Com uma campanha que teve como alvos também Bolsonaro e Lula, Doria percorreu 21 estados do país e obteve o apoio formal de cinco diretórios, incluindo o de maio peso, São Paulo, que sozinho representou 35% dos votantes.
Erros de Leite na reta final contribuíram com o resultado –o vaivém de declarações após a suspensão das prévias, o pedido feito por um aliado para adiar a votação devido a desconfianças no aplicativo e a revelação pela Folha de que o gaúcho atuou, a pedido do governo Bolsonaro, para adiar a vacinação.
A ironia é que a campanha de Leite teve início após um movimento político equivocado de Doria, que tentou tomar para si a presidência do PSDB em fevereiro e, como troco, viu surgir um rival apoiado pela bancada.
Durante a campanha, o governador paulista teve estrutura mais robusta e investiu em pesquisas, sustentado pela máquina do PSDB paulista, experiente em prévias, e até pela máquina do governo, com um orçamento previsto de R$ 50 bilhões para investimentos nas cidades.
A Folha revelou que, em 2021, Doria multiplicou o repasse de verba política, chegando a R$ 1 bilhão.
O marketing da campanha de Doria, coordenado pelo publicitário Daniel Braga, incorporou a rejeição a ele –o governador assumiu-se “chato” e “calça apertada” ao som de “O Homem Disparou”, hit da eleição de 2020.
Houve uma gafe no interior da Paraíba, quando Doria provocou risos da plateia tucana ao perguntar: “quem aqui já foi a Dubai?”.
Após dois coordenadores das prévias –o senador José Aníbal (SP) e o ex-deputado Marcus Pestana (MG)— declararem apoio a Leite, a campanha de Doria afirmou que “a parcialidade antes velada se tornou explícita”.
“As raposas estavam dentro do galinheiro. É debochar na cara dos filiados do PSDB”, disse Wilson Pedroso, coordenador da campanha de Doria.
Os aliados de Leite também reclamam do rival, apontando que Doria agiu com pressão.

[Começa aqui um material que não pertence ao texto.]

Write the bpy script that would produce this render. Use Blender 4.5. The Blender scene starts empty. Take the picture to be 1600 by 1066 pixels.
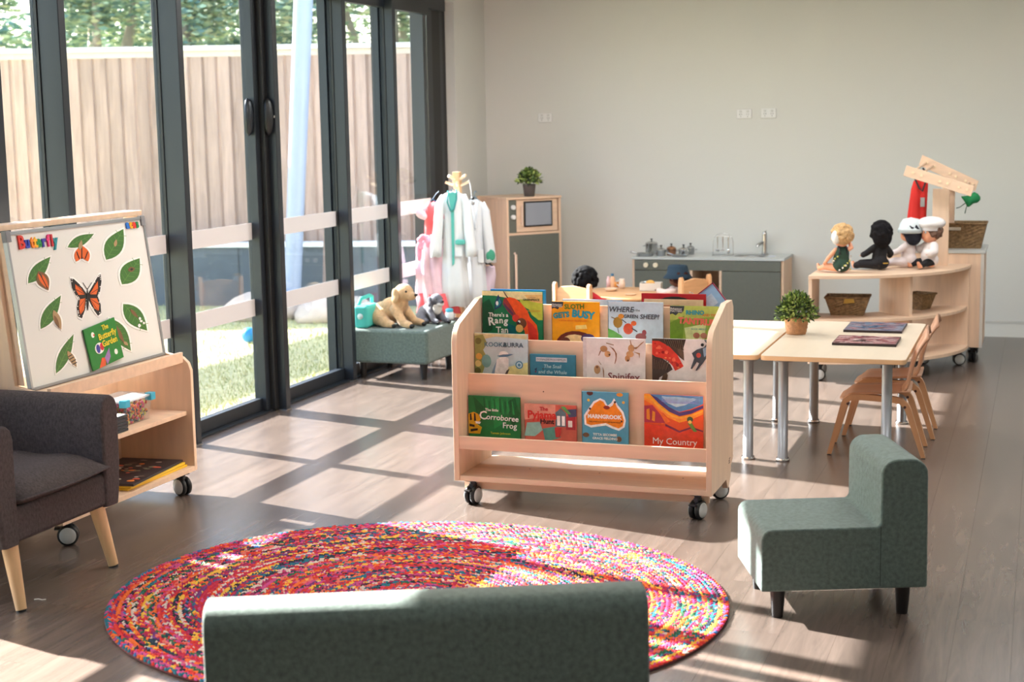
import bpy, bmesh, math, random
from mathutils import Vector, Matrix, noise
random.seed(7)
R_ = math.radians
SC = bpy.context.scene
COL = SC.collection

# ---------------------------------------------------------------- camera
F_PX, PIT, ROL, YAW = 2388.6, R_(8.1795), R_(-1.0205), R_(19.18)
CAM = Vector((0, 0, 1.65))
_fw = Vector((-math.sin(YAW)*math.cos(PIT), math.cos(YAW)*math.cos(PIT), -math.sin(PIT)))
_rt = Vector((math.cos(YAW), math.sin(YAW), 0))
_up = _rt.cross(_fw)
_r2 = _rt*math.cos(ROL) + _up*math.sin(ROL)
_u2 = -_rt*math.sin(ROL) + _up*math.cos(ROL)
cd = bpy.data.cameras.new('camera'); cam = bpy.data.objects.new('camera', cd); COL.objects.link(cam)
cd.sensor_width = 36; cd.lens = F_PX/1600*36; cd.clip_start = .05; cd.clip_end = 200
cam.matrix_world = Matrix(((_r2.x, _u2.x, -_fw.x, CAM.x), (_r2.y, _u2.y, -_fw.y, CAM.y), (_r2.z, _u2.z, -_fw.z, CAM.z), (0, 0, 0, 1)))
cd.dof.use_dof = True; cd.dof.focus_distance = 6.4; cd.dof.aperture_fstop = 3.6
SC.camera = cam

# ---------------------------------------------------------------- light
SC.view_settings.view_transform = 'Standard'; SC.view_settings.look = 'None'
SC.view_settings.exposure = 0.1; SC.view_settings.gamma = 1.0
SC.view_settings.use_curve_mapping = False
SUN_TRAVEL = Vector((1.56, -.43, -1)).normalized()
w = bpy.data.worlds.new('world'); SC.world = w; w.use_nodes = True
nt = w.node_tree; nt.nodes.clear()
sky = nt.nodes.new('ShaderNodeTexSky'); sky.sky_type = 'NISHITA'; sky.sun_disc = False
sky.sun_elevation = R_(31.7); sky.sun_rotation = math.atan2(-SUN_TRAVEL.x, -SUN_TRAVEL.y)
sky.air_density = 1.2; sky.dust_density = 1.2; sky.ozone_density = 1.0
bg = nt.nodes.new('ShaderNodeBackground'); bg.inputs['Strength'].default_value = 1.5
wo = nt.nodes.new('ShaderNodeOutputWorld')
nt.links.new(sky.outputs[0], bg.inputs[0]); nt.links.new(bg.outputs[0], wo.inputs[0])
sl = bpy.data.lights.new('sun', 'SUN'); so = bpy.data.objects.new('sun', sl); COL.objects.link(so)
sl.energy = 62; sl.angle = R_(.6); sl.color = (1, .955, .90)
so.rotation_euler = SUN_TRAVEL.to_track_quat('-Z', 'Y').to_euler()
CEIL = 2.75
FILL_LAMPS = [(-2.6, 9.2), (0.2, 9.2), (-2.6, 6.2), (0.2, 6.2), (-2.0, 3.0), (.8, 3.0), (2.4, 6.2), (-1, .2)]  # unseen fill lights, added to brighten the room
for i, (x, y) in enumerate(FILL_LAMPS):
    al = bpy.data.lights.new('ceiling_lamp_light', 'AREA'); ao = bpy.data.objects.new('ceiling_lamp_light', al); COL.objects.link(ao)
    al.shape = 'RECTANGLE'; al.size = 1.15; al.size_y = .55; al.energy = (44, 40, 30, 28, 13, 13, 16, 9)[i]; al.color = (.97, .985, 1)
    ao.location = (x, y, CEIL-.035)

# ---------------------------------------------------------------- helpers
def ray(px, py):
    return (_r2*((px-800)/F_PX) + _u2*(-(py-533)/F_PX) + _fw)
def at_y(px, py, Y):
    d = ray(px, py); return CAM + d*((Y-CAM.y)/d.y)
def at_x(px, py, X):
    d = ray(px, py); return CAM + d*((X-CAM.x)/d.x)
def at_z(px, py, Z):
    d = ray(px, py); return CAM + d*((Z-CAM.z)/d.z)

def lin(c):
    return tuple(((v/255)/12.92 if v/255 <= .04045 else ((v/255+.055)/1.055)**2.4) for v in c)
MATS = {}
def mat(name, rgb, rough=.6, metal=0, srgb=True, bump=0, bscale=60, var=0, vscale=8, spec=None, trans=0, coat=0, stretch=None, emit=0, sheen=0, alpha=1):
    if name in MATS: return MATS[name]
    m = bpy.data.materials.new(name); MATS[name] = m; m.use_nodes = True
    t = m.node_tree; b = t.nodes['Principled BSDF']
    c = lin(rgb) if srgb else rgb
    b.inputs['Base Color'].default_value = (*c, 1)
    b.inputs['Roughness'].default_value = rough; b.inputs['Metallic'].default_value = metal
    if spec is not None: b.inputs['Specular IOR Level'].default_value = spec
    if trans: b.inputs['Transmission Weight'].default_value = trans
    if coat: b.inputs['Coat Weight'].default_value = coat
    if sheen: b.inputs['Sheen Weight'].default_value = sheen
    if alpha < 1: b.inputs['Alpha'].default_value = alpha
    m.diffuse_color = (*c, 1)
    if var or bump:
        tc = t.nodes.new('ShaderNodeTexCoord'); mp = t.nodes.new('ShaderNodeMapping')
        t.links.new(tc.outputs['Object'], mp.inputs[0])
        if stretch: mp.inputs['Scale'].default_value = stretch
        if var:
            n = t.nodes.new('ShaderNodeTexNoise'); n.inputs['Scale'].default_value = vscale; n.inputs['Detail'].default_value = 5
            t.links.new(mp.outputs[0], n.inputs['Vector'])
            r = t.nodes.new('ShaderNodeValToRGB')
            r.color_ramp.elements[0].position = .3; r.color_ramp.elements[1].position = .7
            r.color_ramp.elements[0].color = (*[v*(1-var) for v in c], 1); r.color_ramp.elements[1].color = (*[min(1, v*(1+var)) for v in c], 1)
            t.links.new(n.outputs['Fac'], r.inputs[0]); t.links.new(r.outputs[0], b.inputs['Base Color'])
        if bump:
            n2 = t.nodes.new('ShaderNodeTexNoise'); n2.inputs['Scale'].default_value = bscale; n2.inputs['Detail'].default_value = 4
            t.links.new(mp.outputs[0], n2.inputs['Vector'])
            bp = t.nodes.new('ShaderNodeBump'); bp.inputs['Strength'].default_value = bump; bp.inputs['Distance'].default_value = .01
            t.links.new(n2.outputs['Fac'], bp.inputs['Height']); t.links.new(bp.outputs[0], b.inputs['Normal'])
    return m

def plank_mat(name, rgb, var=.18, rough=.4, axis='Y', grain=.25, spec=.5):
    """wood whose tone differs board by board (Object Info random)"""
    if name in MATS: return MATS[name]
    m = bpy.data.materials.new(name); MATS[name] = m; m.use_nodes = True
    t = m.node_tree; b = t.nodes['Principled BSDF']; b.inputs['Roughness'].default_value = rough
    b.inputs['Specular IOR Level'].default_value = spec
    c = lin(rgb); m.diffuse_color = (*c, 1)
    oi = t.nodes.new('ShaderNodeObjectInfo'); tc = t.nodes.new('ShaderNodeTexCoord')
    mp = t.nodes.new('ShaderNodeMapping')
    mp.inputs['Scale'].default_value = {'Y': (14, 1.2, 14), 'Z': (14, 14, 1.2), 'X': (1.2, 14, 14)}[axis]
    add = t.nodes.new('ShaderNodeVectorMath'); add.operation = 'ADD'
    sc = t.nodes.new('ShaderNodeMath'); sc.operation = 'MULTIPLY'; sc.inputs[1].default_value = 97
    t.links.new(oi.outputs['Random'], sc.inputs[0]); t.links.new(tc.outputs['Object'], add.inputs[0]); t.links.new(sc.outputs[0], add.inputs[1])
    t.links.new(add.outputs[0], mp.inputs[0])
    n = t.nodes.new('ShaderNodeTexNoise'); n.inputs['Scale'].default_value = 1.6; n.inputs['Detail'].default_value = 8; n.inputs['Roughness'].default_value = .62; n.inputs['Distortion'].default_value = .8
    t.links.new(mp.outputs[0], n.inputs['Vector'])
    r = t.nodes.new('ShaderNodeValToRGB'); r.color_ramp.elements[0].position = .28; r.color_ramp.elements[1].position = .72
    r.color_ramp.elements[0].color = (*[v*(1-grain) for v in c], 1); r.color_ramp.elements[1].color = (*[v*(1+grain) for v in c], 1)
    t.links.new(n.outputs['Fac'], r.inputs[0])
    mr = t.nodes.new('ShaderNodeMapRange'); mr.inputs['To Min'].default_value = 1-var; mr.inputs['To Max'].default_value = 1+var
    t.links.new(oi.outputs['Random'], mr.inputs['Value'])
    hs = t.nodes.new('ShaderNodeHueSaturation'); t.links.new(r.outputs[0], hs.inputs['Color']); t.links.new(mr.outputs[0], hs.inputs['Value'])
    t.links.new(hs.outputs[0], b.inputs['Base Color'])
    bp = t.nodes.new('ShaderNodeBump'); bp.inputs['Strength'].default_value = .12; bp.inputs['Distance'].default_value = .004
    t.links.new(n.outputs['Fac'], bp.inputs['Height']); t.links.new(bp.outputs[0], b.inputs['Normal'])
    return m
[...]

O maior exemplo foi a demissão de um secretário da capital após ter declarado voto no gaúcho.
Eles acusam ainda a tentativa de fraude por parte dos paulistas pela filiação extemporânea de 92 prefeitos e vices que, ao final, foram excluídos da votação.
Em eventos de campanha, Leite criticou Doria duramente, afirmando que “o sentimento do PSDB raiz é maior do que qualquer tipo de pressão” e condenou o voto em troca de vantagens indevidas.
Para estrategistas de Leite, táticas de intimidação podem ter feito a diferença no resultado, mas terão o efeito colateral de agravar a imagem de Doria no partido.
Agora convocado a fazer campanha para Doria e esquecer todos os ataques, Leite chegou a fazer um trocadilho, na sexta (19): “Não adianta depois chorarmos o leite derramado, porque vamos todos nos ver numa calça justa”.